According to conventional wisdom, the biggest sexual-abuse scandal of our time is clergy abuse. Those who have studied it will add, “And it wasn’t just the relatively small percentage of abusers that was the problem. It was the bishops who did nothing to stop it.”

As Pope Benedict XVI pointed out when he visited the United States in April, that conventional wisdom speaks truth.

But there’s a much deeper and wider scandal that this conventional wisdom misses entirely.

Said Benedict on April 16: “What does it mean to speak of child protection when pornography and violence can be viewed in so many homes through media widely available today?”

The deepest, widest sexual scandal in the Church has nothing to do with priests. It’s the scandal of laypeople who themselves indulge in the sexual excesses so prevalent in our day, or who train their children to, whether by example, timidity or a blind eye.

The Holy Father elaborated on this scandal in his address to bishops.

“Children deserve to grow up with a healthy understanding of sexuality and its proper place in human relationships,” he said. “They should be spared the degrading manifestations and the crude manipulation of sexuality so prevalent today.”

There was a time when, in too many Catholic families, sex was a taboo topic. The silence gave it an aura of mystery and allowed misconceptions to grow.

Today the problem is very different. If children are watching prime-time television (including the commercials) they routinely see sexuality presented as if it were merely a form of entertainment, or a way to gain power over others, or at any rate something to be treated casually.

If they are watching prime-time crime shows, they are seeing something far darker. Fringe activities that polite society never dwelled on before are now the plot-drivers on shows like “CSI” and “Law & Order.”

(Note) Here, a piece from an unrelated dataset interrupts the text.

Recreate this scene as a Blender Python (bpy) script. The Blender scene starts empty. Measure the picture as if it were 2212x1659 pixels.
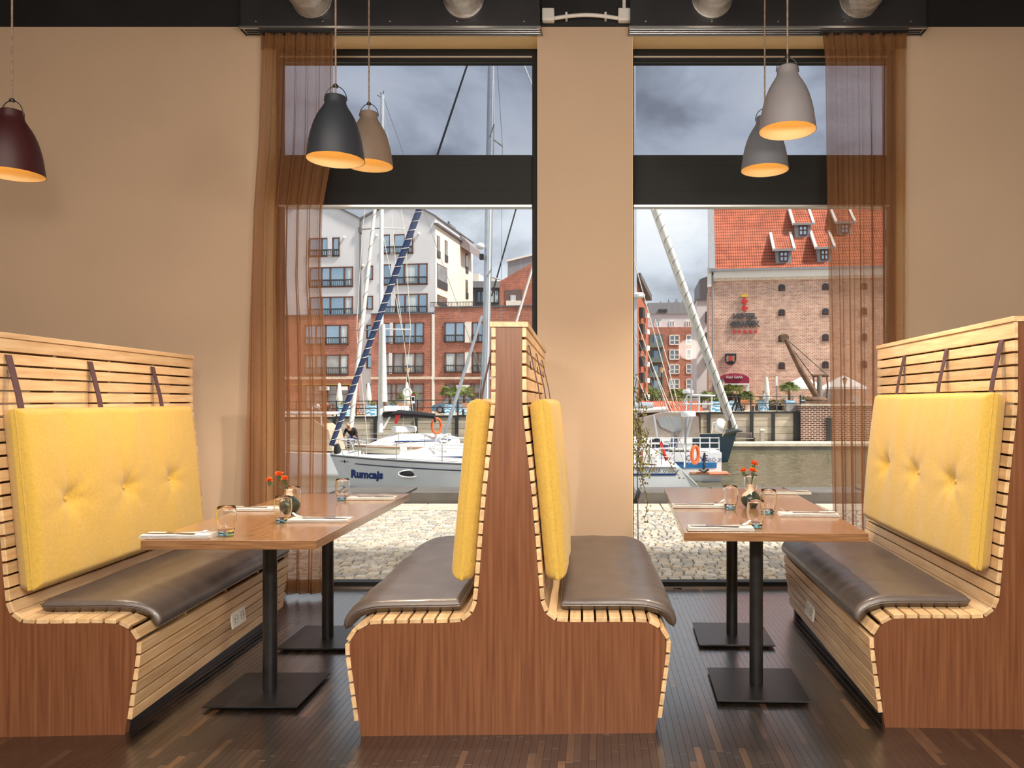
import bpy, bmesh, math, random
from mathutils import Vector, Matrix, noise
random.seed(7)
SC = bpy.context.scene
COL = SC.collection
PI = math.pi
# ---------------------------------------------------------------- camera, world, sun, exposure
F, PX, PY, CH = 1640.0, 1292.0, 865.0, 1.31          # focal length in px, vanishing point, eye height
cam = bpy.data.cameras.new('camera'); camo = bpy.data.objects.new('camera', cam); COL.objects.link(camo)
camo.location = (0, 0, CH); camo.rotation_euler = (PI/2, 0, 0)
cam.sensor_width = 36.0; cam.lens = F/2212*36.0
cam.shift_x = (1106-PX)/2212; cam.shift_y = (PY-829.5)/2212
cam.clip_start = .05; cam.clip_end = 2000
SC.camera = camo
vs = SC.view_settings
vs.view_transform = 'Standard'; vs.look = 'None'; vs.gamma = 1.0; vs.use_curve_mapping = False
vs.exposure = 0.14
SC.cycles.max_bounces = 10; SC.cycles.transparent_max_bounces = 24
SC.cycles.sample_clamp_indirect = 6.0

w = bpy.data.worlds.new('overcast_sky'); SC.world = w; w.use_nodes = True
nt = w.node_tree; nt.nodes.clear()
def nd(t, typ, **kw):
    n = t.nodes.new(typ)
    for k, v in kw.items():
        if k in n.inputs: n.inputs[k].default_value = v
        else: setattr(n, k, v)
    return n
tc = nd(nt, 'ShaderNodeTexCoord'); mp = nd(nt, 'ShaderNodeMapping')
mp.inputs['Scale'].default_value = (1, 1, 2.1); mp.inputs['Location'].default_value = (3.1, 1.7, .4)
n1 = nd(nt, 'ShaderNodeTexNoise'); n1.inputs['Scale'].default_value = 4.6; n1.inputs['Detail'].default_value = 7; n1.inputs['Roughness'].default_value = .52
n1.inputs['Distortion'].default_value = .35
cr = nd(nt, 'ShaderNodeValToRGB')
e = cr.color_ramp.elements
e[0].position = .33; e[0].color = (.26, .28, .32, 1)
e[1].position = .80; e[1].color = (.76, .76, .77, 1)
a = cr.color_ramp.elements.new(.50); a.color = (.51, .55, .61, 1)
bg = nd(nt, 'ShaderNodeBackground'); bg.inputs['Strength'].default_value = 1.35
wo = nd(nt, 'ShaderNodeOutputWorld')
L = nt.links.new
L(tc.outputs['Generated'], mp.inputs['Vector']); L(mp.outputs['Vector'], n1.inputs['Vector'])
L(n1.outputs['Fac'], cr.inputs['Fac']); L(cr.outputs['Color'], bg.inputs['Color']); L(bg.outputs['Background'], wo.inputs['Surface'])

sun = bpy.data.lights.new('sun', 'SUN'); suno = bpy.data.objects.new('sun', sun); COL.objects.link(suno)
sun.energy = 5.6; sun.angle = math.radians(6); sun.color = (1, .93, .82)
suno.rotation_euler = Vector((-.62, .28, -.86)).to_track_quat('-Z', 'Y').to_euler()   # from the right, a little from our side

def area(name, loc, rot, sx, sy, power, col):
    l = bpy.data.lights.new(name, 'AREA'); l.shape = 'RECTANGLE'; l.size = sx; l.size_y = sy; l.energy = power; l.color = col
    o = bpy.data.objects.new(name, l); COL.objects.link(o); o.location = loc; o.rotation_euler = rot
    return o
# added unseen area fill to brighten the room, from behind the camera
area('dining_room_fill_light', (-1.2, -.6, 4.15), (math.radians(12), 0, 0), 5.5, 2.2, 200, (1, .90, .78))
area('dining_room_fill_light', (1.8, -2.6, 4.15), (0, 0, 0), 4, 1.5, 90, (1, .88, .74))

for lx_ in (-.7, .25, 1.2):                           # added unseen fill lights for bench fronts and panels, no fixtures
    l_ = bpy.data.lights.new('aisle_fill_light', 'POINT'); l_.energy = 84; l_.color = (1, .90, .77); l_.shadow_soft_size = .14
    o_ = bpy.data.objects.new('aisle_fill_light', l_); COL.objects.link(o_); o_.location = (lx_, .65, 1.98)

def P(px, py, Y):                                     # photo pixel at depth Y -> world point
    return Vector(((px-PX)/F*Y, Y, CH-(py-PY)/F*Y))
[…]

Kids can’t sift through all of this potent sexual content (indeed, many adults can’t). They end up acting out what they see, at ever younger ages. It’s a scandal that they are exposed to it at all.

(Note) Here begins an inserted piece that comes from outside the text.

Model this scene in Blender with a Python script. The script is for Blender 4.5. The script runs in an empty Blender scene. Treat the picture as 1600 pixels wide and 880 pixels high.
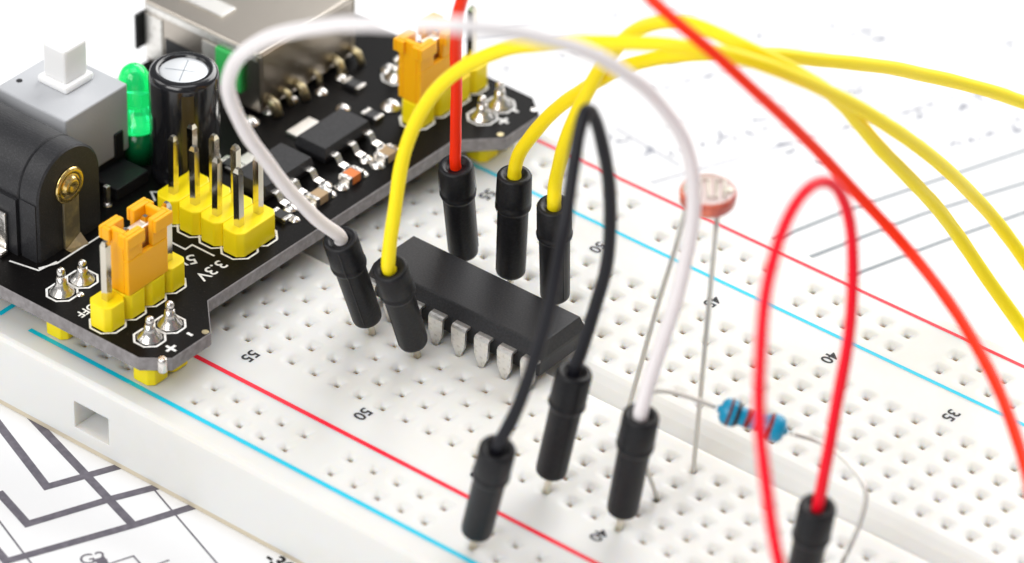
import bpy, math, random
from mathutils import Vector, Matrix
random.seed(7)
C = bpy.context.scene.collection
S = 0.1                      # the script thinks in millimetres, one Blender unit is one centimetre
SC = bpy.context.scene

# ------------------------------------------------------------------ camera
cam = bpy.data.cameras.new('camera')
cam_o = bpy.data.objects.new('camera', cam)
C.objects.link(cam_o)
SC.camera = cam_o
cam_o.location = (21.2219, -26.7938, 24.9072)
cam_o.rotation_euler = (0.951443, -0.021333, 0.679003)
cam.sensor_width = 36.0
cam.lens = 171.463
cam.clip_start = 1.0
cam.clip_end = 1000.0
cam.dof.use_dof = True
cam.dof.focus_distance = 42.1
cam.dof.aperture_fstop = 0.25
cam.dof.aperture_blades = 0

# ------------------------------------------------------------------ light: a bright white studio
W = bpy.data.worlds.new('World')
SC.world = W
W.use_nodes = True
bgn = W.node_tree.nodes['Background']
bgn.inputs[0].default_value = (0.93, 0.96, 1.0, 1)
bgn.inputs[1].default_value = 0.2

def area(name, loc, target, size, energy, col=(1, 1, 1)):
    l = bpy.data.lights.new(name, 'AREA')
    l.shape = 'RECTANGLE'
    l.size, l.size_y = size
    l.energy = energy
    l.color = col
    o = bpy.data.objects.new(name, l)
    C.objects.link(o)
    o.location = loc
    o.rotation_euler = (Vector(target) - Vector(loc)).to_track_quat('-Z', 'Y').to_euler()
    return o

area('softbox_back', (-2, 48, 30), (2, 14, -1), (60, 34), 35000, (1.0, 0.99, 0.98))
area('softbox_side', (-34, -22, 30), (0, 0, 0), (26, 26), 5500, (1.0, 0.98, 0.96))
area('softbox_front', (2, -50, 38), (6, -2, 0), (44, 32), 22500, (1.0, 0.99, 0.98))
area('softbox_top', (0, -4, 55), (2, 0, 0), (36, 36), 8000, (0.97, 0.98, 1.0))

SC.view_settings.view_transform = 'Standard'
SC.view_settings.look = 'None'
SC.view_settings.exposure = 0.14
SC.view_settings.gamma = 1.0
SC.render.engine = 'CYCLES'
SC.cycles.use_denoising = True
SC.cycles.max_bounces = 8
SC.cycles.sample_clamp_indirect = 8

# ------------------------------------------------------------------ helpers
class MB:
    """collects faces in millimetres; build() links them as ONE mesh object"""
    def __init__(self):
        self.v, self.f, self.m, self.s = [], [], [], []

    def face(self, pts, mat=0, smooth=False):
        n = len(self.v)
        self.v += [tuple(p) for p in pts]
        self.f.append(tuple(range(n, n + len(pts))))
        self.m.append(mat)
        self.s.append(smooth)

    def box(self, x0, x1, y0, y1, z0, z1, mat=0, top=None, skip=''):
        n = len(self.v)
        self.v += [(x, y, z) for z in (z0, z1) for y in (y0, y1) for x in (x0, x1)]
        fs = {'b': (0, 2, 3, 1), 't': (4, 5, 7, 6), 'f': (0, 1, 5, 4), 'k': (2, 6, 7, 3), 'l': (0, 4, 6, 2), 'r': (1, 3, 7, 5)}
        for k, q in fs.items():
            if k in skip:
                continue
            self.f.append(tuple(n + i for i in q))
            self.m.append(top if (top is not None and k == 't') else mat)
            self.s.append(False)
        return self

    def prism(self, poly, z0, z1, mat=0, top=None, bottom=None):
        n, k = len(self.v), len(poly)
        self.v += [(x, y, z0) for x, y in poly] + [(x, y, z1) for x, y in poly]
        for i in range(k):
            j = (i + 1) % k
            self.f.append((n + i, n + j, n + k + j, n + k + i)); self.m.append(mat); self.s.append(False)
        self.f.append(tuple(n + k + i for i in range(k))); self.m.append(mat if top is None else top); self.s.append(False)
        self.f.append(tuple(n + k - 1 - i for i in range(k))); self.m.append(mat if bottom is None else bottom); self.s.append(False)
        return self

    def rings(self, rings, mat=0, smooth=True, cap=True, mats=None):
        n, k = len(self.v), len(rings[0])
        for r in rings:
            self.v += [tuple(p) for p in r]
        for a in range(len(rings) - 1):
            for i in range(k):
                j = (i + 1) % k
                self.f.append((n + a * k + i, n + a * k + j, n + (a + 1) * k + j, n + (a + 1) * k + i))
                self.m.append(mats[a] if mats else mat); self.s.append(smooth)
        if cap:
            self.f.append(tuple(n + k - 1 - i for i in range(k))); self.m.append(mats[0] if mats else mat); self.s.append(False)
            e = n + (len(rings) - 1) * k
            self.f.append(tuple(e + i for i in range(k))); self.m.append(mats[-1] if mats else mat); self.s.append(False)
        return self

    def lathe(self, prof, base, axis=(0, 0, 1), n=20, mat=0, mats=None):
        a = Vector(axis).normalized()
        u = a.orthogonal().normalized()
        w = a.cross(u)
        b = Vector(base)
        R = []
        for r, z in prof:
            r = max(r, 0.004)
            R.append([b + a * z + (u * math.cos(2 * math.pi * i / n) + w * math.sin(2 * math.pi * i / n)) * r for i in range(n)])
        return self.rings(R, mat, True, True, mats)

    def tube(self, pts, r, n=12, mat=0, taper=None):
        P = [Vector(p) for p in pts]
        t0 = (P[1] - P[0]).normalized()
        u = t0.orthogonal().normalized()
        R = []
        for i, p in enumerate(P):
            t = (P[min(i + 1, len(P) - 1)] - P[max(i - 1, 0)]).normalized()
            u = (u - t * u.dot(t)).normalized()
            w = t.cross(u)
            rr = r if taper is None else r * taper[i]
            R.append([p + (u * math.cos(2 * math.pi * k / n) + w * math.sin(2 * math.pi * k / n)) * rr for k in range(n)])
        return self.rings(R, mat)

    def mesh(self, name, mats, base=(0, 0, 0), weld=False):
        me = bpy.data.meshes.new(name)
        bx, by, bz = base
        me.from_pydata([((x - bx) * S, (y - by) * S, (z - bz) * S) for x, y, z in self.v], [], self.f)
        for m in mats:
            me.materials.append(m)
        me.polygons.foreach_set('material_index', self.m)
        me.polygons.foreach_set('use_smooth', self.s)
        me.update()
        return me

    def build(self, name, mats, parent=None, bevel=0, seg=2, base=None):
        if not isinstance(mats, (list, tuple)):
            mats = [mats]
        if base is None:
            base = parent['_b'] if parent is not None else (0, 0, 0)
        me = self.mesh(name, mats, base)
        o = bpy.data.objects.new(name, me)
        C.objects.link(o)
        if parent is not None:
            o.parent = parent
            BASE[o.name] = base
        else:
            o.location = Vector(base) * S
        o['_b'] = tuple(base)
        if bevel:
            md = o.modifiers.new('bevel', 'BEVEL')
            md.width = bevel * S
            md.segments = seg
            md.limit_method = 'ANGLE'
            md.angle_limit = math.radians(35)
        return o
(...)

Parents best prepare their children for the world when they take care to find the balance between the extremes of making sexuality an unmentionable subject, and unqualified exposure to contemporary sexual excess.

Next, Pope Benedict said: “They have a right to be educated in authentic moral values rooted in the dignity of the human person. This brings us back to our consideration of the centrality of the family and the need to promote the Gospel of life.”

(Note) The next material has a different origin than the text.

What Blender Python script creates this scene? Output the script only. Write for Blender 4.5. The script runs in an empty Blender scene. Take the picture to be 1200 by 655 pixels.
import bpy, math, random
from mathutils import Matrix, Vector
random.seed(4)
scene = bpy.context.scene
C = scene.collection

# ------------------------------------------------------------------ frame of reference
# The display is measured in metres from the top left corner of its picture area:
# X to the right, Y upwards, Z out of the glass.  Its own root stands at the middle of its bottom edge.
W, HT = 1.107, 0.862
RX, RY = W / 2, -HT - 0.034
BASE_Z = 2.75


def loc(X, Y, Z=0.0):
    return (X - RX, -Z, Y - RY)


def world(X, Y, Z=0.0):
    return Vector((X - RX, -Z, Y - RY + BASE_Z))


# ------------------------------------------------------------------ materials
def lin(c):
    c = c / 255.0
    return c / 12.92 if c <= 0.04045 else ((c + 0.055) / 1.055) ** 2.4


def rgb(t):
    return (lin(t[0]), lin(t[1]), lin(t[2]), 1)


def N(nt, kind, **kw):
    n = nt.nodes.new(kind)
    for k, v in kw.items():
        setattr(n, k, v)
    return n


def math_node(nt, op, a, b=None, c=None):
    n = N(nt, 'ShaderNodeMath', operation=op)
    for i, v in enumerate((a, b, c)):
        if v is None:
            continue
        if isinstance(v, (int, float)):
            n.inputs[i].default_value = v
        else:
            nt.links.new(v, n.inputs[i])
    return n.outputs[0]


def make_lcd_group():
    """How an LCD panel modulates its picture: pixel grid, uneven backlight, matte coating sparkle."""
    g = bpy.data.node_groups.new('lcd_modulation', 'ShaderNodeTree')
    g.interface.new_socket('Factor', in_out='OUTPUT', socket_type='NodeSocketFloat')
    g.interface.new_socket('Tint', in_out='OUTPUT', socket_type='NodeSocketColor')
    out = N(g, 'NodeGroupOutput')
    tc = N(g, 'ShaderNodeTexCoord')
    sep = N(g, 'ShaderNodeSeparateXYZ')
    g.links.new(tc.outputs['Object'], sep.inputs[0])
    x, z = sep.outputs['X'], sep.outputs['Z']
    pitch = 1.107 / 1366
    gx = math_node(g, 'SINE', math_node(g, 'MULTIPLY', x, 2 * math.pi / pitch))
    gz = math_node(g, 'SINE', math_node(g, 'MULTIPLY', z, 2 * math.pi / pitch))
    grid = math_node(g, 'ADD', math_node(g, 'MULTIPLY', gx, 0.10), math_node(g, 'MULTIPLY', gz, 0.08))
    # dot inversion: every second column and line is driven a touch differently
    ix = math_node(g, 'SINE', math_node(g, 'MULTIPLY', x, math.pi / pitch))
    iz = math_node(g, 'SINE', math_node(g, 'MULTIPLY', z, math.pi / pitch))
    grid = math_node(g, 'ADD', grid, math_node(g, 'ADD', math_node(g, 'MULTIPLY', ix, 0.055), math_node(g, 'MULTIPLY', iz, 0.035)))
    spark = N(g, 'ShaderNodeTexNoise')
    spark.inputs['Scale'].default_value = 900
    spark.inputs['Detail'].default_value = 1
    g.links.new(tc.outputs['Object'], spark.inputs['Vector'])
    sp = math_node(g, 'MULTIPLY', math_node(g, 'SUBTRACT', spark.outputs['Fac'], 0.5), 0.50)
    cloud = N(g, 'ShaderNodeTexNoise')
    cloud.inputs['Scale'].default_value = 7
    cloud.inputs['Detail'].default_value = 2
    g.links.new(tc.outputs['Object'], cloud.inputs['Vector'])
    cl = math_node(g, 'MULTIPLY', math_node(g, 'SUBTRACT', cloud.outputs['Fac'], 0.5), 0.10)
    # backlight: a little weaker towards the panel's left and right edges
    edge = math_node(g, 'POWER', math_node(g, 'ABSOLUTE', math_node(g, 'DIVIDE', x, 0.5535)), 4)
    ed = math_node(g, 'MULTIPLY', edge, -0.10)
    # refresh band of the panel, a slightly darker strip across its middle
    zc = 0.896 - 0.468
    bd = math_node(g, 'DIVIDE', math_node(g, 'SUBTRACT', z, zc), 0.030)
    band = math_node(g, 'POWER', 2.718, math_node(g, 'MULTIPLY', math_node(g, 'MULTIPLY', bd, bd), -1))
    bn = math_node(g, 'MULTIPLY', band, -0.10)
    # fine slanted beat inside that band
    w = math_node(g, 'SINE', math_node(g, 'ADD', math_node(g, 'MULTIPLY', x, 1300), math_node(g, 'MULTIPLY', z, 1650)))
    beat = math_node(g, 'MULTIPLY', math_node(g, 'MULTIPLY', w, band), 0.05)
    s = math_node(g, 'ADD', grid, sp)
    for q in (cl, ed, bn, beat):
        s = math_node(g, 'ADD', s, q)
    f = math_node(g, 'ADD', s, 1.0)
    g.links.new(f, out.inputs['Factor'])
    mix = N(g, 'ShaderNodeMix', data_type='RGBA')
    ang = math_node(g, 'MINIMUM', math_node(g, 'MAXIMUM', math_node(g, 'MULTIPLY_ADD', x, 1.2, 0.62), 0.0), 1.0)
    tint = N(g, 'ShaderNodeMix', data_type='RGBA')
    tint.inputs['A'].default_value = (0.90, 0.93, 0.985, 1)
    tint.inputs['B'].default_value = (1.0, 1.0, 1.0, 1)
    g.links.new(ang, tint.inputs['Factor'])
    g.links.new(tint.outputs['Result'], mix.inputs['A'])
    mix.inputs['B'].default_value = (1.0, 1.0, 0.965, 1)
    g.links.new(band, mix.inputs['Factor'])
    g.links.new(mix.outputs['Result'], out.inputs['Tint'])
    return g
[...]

Children often hear about sexuality from friends before they hear about it from their parents, and young people often go astray in large ways and small in sexual matters. But despite all of that, in the end, they tend to adopt their parents’ sexual morality when they enter adulthood — if it is ever presented to them.

The availability of pornography on the Internet makes it more true than ever: The only way you will protect your children from the immorality in the world is to convince them of the truth and beauty of the morality of the Church.

And the only way to convince them of that is to learn about it yourself, and then share what you learn.

Register stories from our archives report about how easily men fall into pornography addiction, and the toll it takes. Theology of the Body apostolates we have featured are giving people an important grounding. These can all be fodder for discussion with children who are old enough to hear about them.

Next, Pope Benedict said: “We need to reassess urgently the values underpinning society, so that a sound moral formation can be offered to young people and adults alike. All have a part to play in this task — not only parents, religious leaders, teachers and catechists, but the media and entertainment industries as well. Indeed, every member of society can contribute to this moral renewal and benefit from it.”

The culture we will send our children into is centered on media as never before. That means that our children will have a full palette of choices that run from remarkably beautiful presentations of goodness and truth to the worst, ugliest lies presented in the most alluring ways.

Our role is not just to train our children how to tell the difference, but also to do all we can to help the former prosper and the latter wane. Children will learn to imitate their parents’ self-discipline. If as parents we routinely watch television we know we ought to have qualms with, we should be aware that our children are watching us, and will do the same. They will also imitate our movie-renting habits.

That the culture is filled with glimmering dangerous lures is a given. That Catholics make the problem worse by investing in them is a scandal.

Cardinal Francis George commented to a Chicago newspaper that he, too, was struck by the importance of Pope Benedict’s words about the lay scandal.

“Bishops haven’t felt free to say that because it looks like we’re letting ourselves off the hook,” he said. “But he’s free to say it. And he did.”